*WORK TO COMPLETE*.
Repeat the data below exactly, dropping any pictures it holds.

______________________________

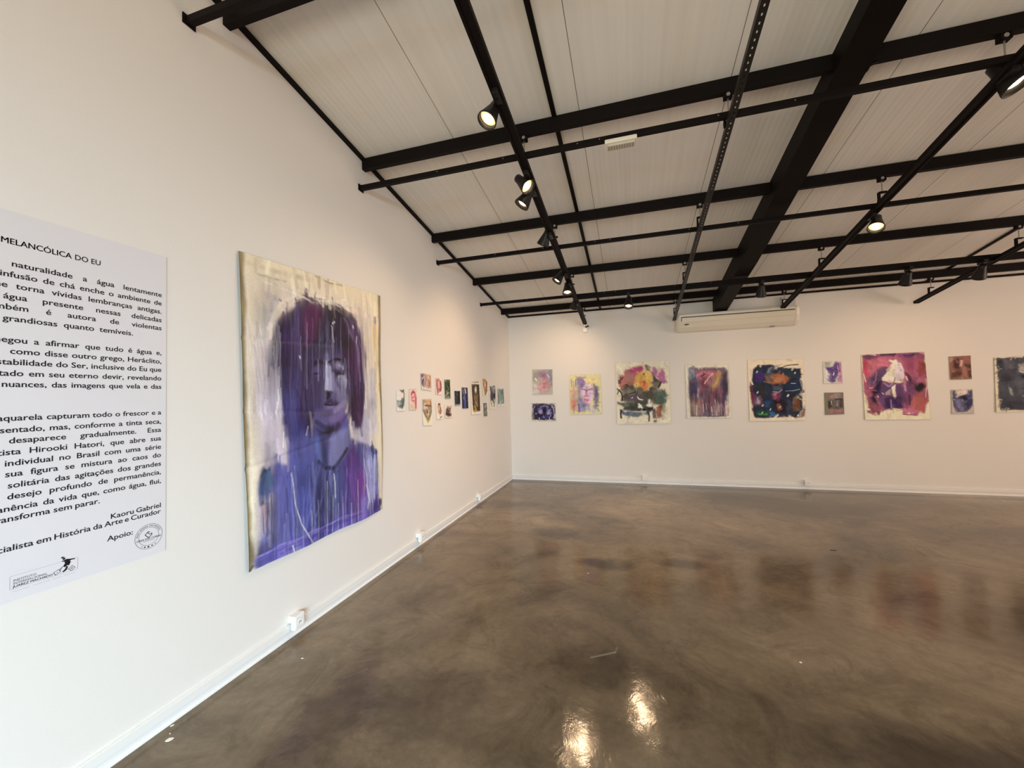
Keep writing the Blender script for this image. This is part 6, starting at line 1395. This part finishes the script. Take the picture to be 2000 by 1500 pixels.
GL, GB = 'small watercolours on the left wall', 'watercolours along the far wall'
artwork('portrait', 'canvas_painting', 'tall unframed canvas with a dripping purple portrait of a long-haired head on the left wall', 'painting', None, mat=canvas_m)
for key, lab in [
    ('teal_sketch', 'small pale sheet with a teal grey sketch, nearest the big portrait on the left wall'),
    ('pink_portrait', 'small pink face watercolour, second from the big portrait on the left wall'),
    ('violet_mosaic', 'small square mauve and ochre watercolour, topmost above the golden face'),
    ('golden_face', 'small tall golden brown face watercolour below the mauve and ochre square'),
    ('crimson_figure', 'small red and pink watercolour just right of the mauve and ochre square'),
    ('ochre_bust', 'small pale sheet with a thin brick brown figure, below the red and pink watercolour'),
    ('forest_green', 'small dark green watercolour in the top row of the left wall group'),
    ('brown_crouching', 'small dark brown squat blot on pale paper below the dark green watercolour'),
    ('night_window', 'small nearly black watercolour between the green and the blue ones'),
    ('blue_hooded', 'small dark blue watercolour of a pale-faced hooded figure'),
    ('bronze_saint', 'largest of the small works on the left wall, dark bronze with a cream paper margin'),
    ('orange_nude', 'small orange brown watercolour right of the bronze work, upper of two'),
    ('grey_study', 'smallest grey watercolour right of the bronze work, lower of two'),
    ('ink_figure', 'black and white ink watercolour second from the room corner on the left wall'),
    ('sea_green', 'grey green watercolour with white margin nearest the room corner on the left wall')]:
    artwork(key, 'watercolor_painting', lab, 'painting', GL, 0.004, 0.005)
for key, lab in [
    ('mauve_haze', 'small hazy mauve and pink watercolour nearest the room corner on the far wall'),
    ('violet_eye', 'small dark violet watercolour of one eye below the hazy mauve one'),
    ('yellow_portrait', 'yellow and violet portrait of a curly-haired face on the far wall'),
    ('fire_over_dark_sea', 'large painting of an orange glow over dark green brushwork on cream paper'),
    ('crimson_rain', 'crimson and grey painting with vertical drips between two large dark paintings'),
    ('dark_blue_tangle', 'large dark blue tangled painting on cream paper below the air conditioner'),
    ('purple_leaning', 'small purple and pink watercolour, upper of the pair right of the dark blue painting'),
    ('grey_mask', 'small dark grey brown watercolour, lower of the pair right of the dark blue painting'),
    ('veiled_head_on_red', 'large red painting with a pale veiled head and white drips at the bottom'),
    ('rust_brown', 'small rust brown watercolour, upper of the pair right of the large red painting'),
    ('blue_mouth', 'small blue watercolour, lower of the pair right of the large red painting'),
    ('charcoal_face', 'charcoal grey painting with cream edges cut by the right edge of the frame')]:
    artwork(key, 'watercolor_painting', lab, 'painting', GB, 0.005, 0.010 if key in ('fire_over_dark_sea', 'crimson_rain', 'dark_blue_tangle', 'veiled_head_on_red', 'charcoal_face') else 0.006)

______________________________

*TASK ANSWER*.
Keep writing the Blender script for this image. This is part 6, starting at line 1395. This part finishes the script. Take the picture to be 2000 by 1500 pixels.
GL, GB = 'small watercolours on the left wall', 'watercolours along the far wall'
artwork('portrait', 'canvas_painting', 'tall unframed canvas with a dripping purple portrait of a long-haired head on the left wall', 'painting', None, mat=canvas_m)
for key, lab in [
    ('teal_sketch', 'small pale sheet with a teal grey sketch, nearest the big portrait on the left wall'),
    ('pink_portrait', 'small pink face watercolour, second from the big portrait on the left wall'),
    ('violet_mosaic', 'small square mauve and ochre watercolour, topmost above the golden face'),
    ('golden_face', 'small tall golden brown face watercolour below the mauve and ochre square'),
    ('crimson_figure', 'small red and pink watercolour just right of the mauve and ochre square'),
    ('ochre_bust', 'small pale sheet with a thin brick brown figure, below the red and pink watercolour'),
    ('forest_green', 'small dark green watercolour in the top row of the left wall group'),
    ('brown_crouching', 'small dark brown squat blot on pale paper below the dark green watercolour'),
    ('night_window', 'small nearly black watercolour between the green and the blue ones'),
    ('blue_hooded', 'small dark blue watercolour of a pale-faced hooded figure'),
    ('bronze_saint', 'largest of the small works on the left wall, dark bronze with a cream paper margin'),
    ('orange_nude', 'small orange brown watercolour right of the bronze work, upper of two'),
    ('grey_study', 'smallest grey watercolour right of the bronze work, lower of two'),
    ('ink_figure', 'black and white ink watercolour second from the room corner on the left wall'),
    ('sea_green', 'grey green watercolour with white margin nearest the room corner on the left wall')]:
    artwork(key, 'watercolor_painting', lab, 'painting', GL, 0.004, 0.005)
for key, lab in [
    ('mauve_haze', 'small hazy mauve and pink watercolour nearest the room corner on the far wall'),
    ('violet_eye', 'small dark violet watercolour of one eye below the hazy mauve one'),
    ('yellow_portrait', 'yellow and violet portrait of a curly-haired face on the far wall'),
    ('fire_over_dark_sea', 'large painting of an orange glow over dark green brushwork on cream paper'),
    ('crimson_rain', 'crimson and grey painting with vertical drips between two large dark paintings'),
    ('dark_blue_tangle', 'large dark blue tangled painting on cream paper below the air conditioner'),
    ('purple_leaning', 'small purple and pink watercolour, upper of the pair right of the dark blue painting'),
    ('grey_mask', 'small dark grey brown watercolour, lower of the pair right of the dark blue painting'),
    ('veiled_head_on_red', 'large red painting with a pale veiled head and white drips at the bottom'),
    ('rust_brown', 'small rust brown watercolour, upper of the pair right of the large red painting'),
    ('blue_mouth', 'small blue watercolour, lower of the pair right of the large red painting'),
    ('charcoal_face', 'charcoal grey painting with cream edges cut by the right edge of the frame')]:
    artwork(key, 'watercolor_painting', lab, 'painting', GB, 0.005, 0.010 if key in ('fire_over_dark_sea', 'crimson_rain', 'dark_blue_tangle', 'veiled_head_on_red', 'charcoal_face') else 0.006)